The Economics of Commercial Fly Tying

I’ve started to dip my toe in the waters of fly tying. I take my first class at the Gig Harbor Fly Shop on January 4th. I think it is going to be fun to learn tying and it will be a good way to pass the time thinking about fly fishing during the wet cold days of December and January.

At the same time, I understand that my fly tying will be an end in itself – more of a hobby and chance to fish one or two of my own flies. The majority of flies I use (and eventually lose) will be those purchased at fly shops.

Commercial tying is another different matter.

How much of a different matter becomes clearer when reading how many flies are tied commercially. I’ve been a reader of the weekly news from Blue Ribbon Flies (West Yellowstone Montana) for years. I love the Yellowstone area and love reading about fly fishing in Yellowstone and the Madison River valley.

In the latest email, Craig Matthews (the owner of BRF and cofounder of 1% for the Planet) said he just got his winter order for flies. He has to tie 350 dozen by Spring with a total order for 2014 of 700 dozen, which equals his total for 2013.

Tying over 8,400 flies in one year is beyond conception for me.
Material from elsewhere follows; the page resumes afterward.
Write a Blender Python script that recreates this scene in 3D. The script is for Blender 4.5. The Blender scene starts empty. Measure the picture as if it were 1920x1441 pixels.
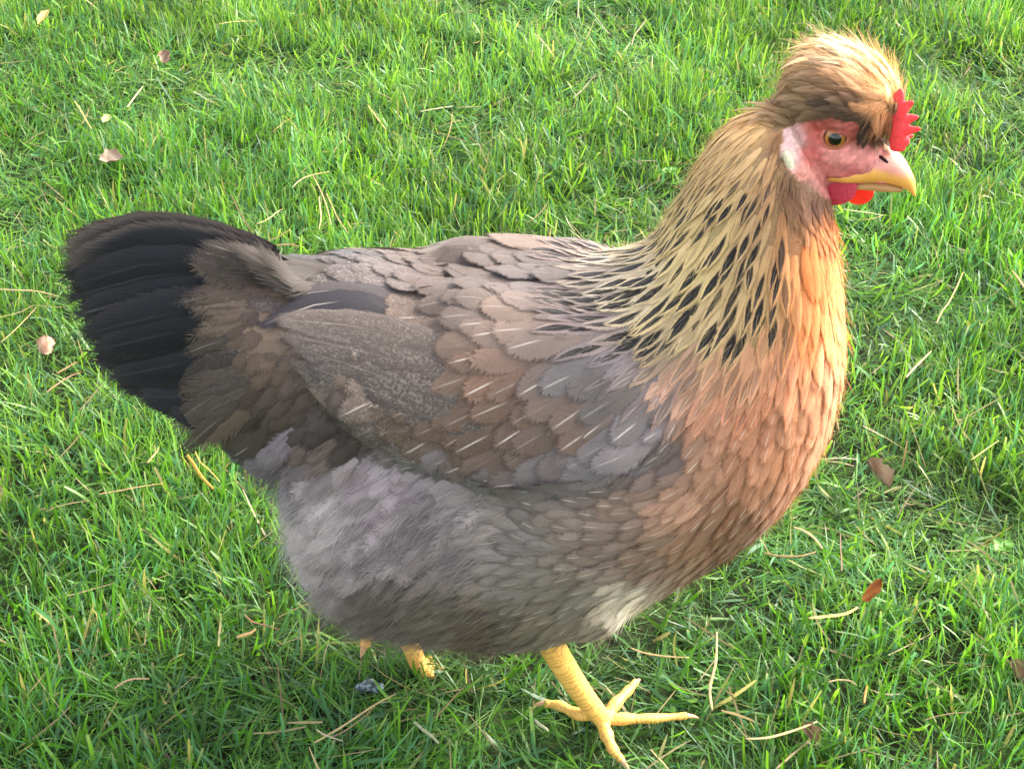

The time to tie a fly has to be measured in a very few minutes. If every fly took an average of five minutes, tying 8400 flies would require 700 hours. That’s a lot of time – basically two full days per week for the entire year. Even to achieve that would require a well practiced set of patterns and incredible muscle memory in the hands to be able to crank out the number of required flies.

To run the numbers a bit more, assume that each fly sells for an average of $3.00. Theoretically then each hour of tying would represent $36 of product to be sold in the shop (based on 12 flies tied per hour). And remember that’s the income the fly shop gets. If the fly tiers work at the shop, their payment is likely to be in beer and pizza. And the shop has to pay for the cost of materials (as well as the beer and pizza). If the flies are being sold by someone else, they’re not making much money either, and they have to absorb the cost of materials – and they don’t get beer and pizza.

So next time you step into a fly shop and see the rows of flies in their organizing trays, don’t even think about complaining about how much a fly costs when you buy your half dozen or more for your outing. No one is getting rich tying flies. It has to be a labor of love.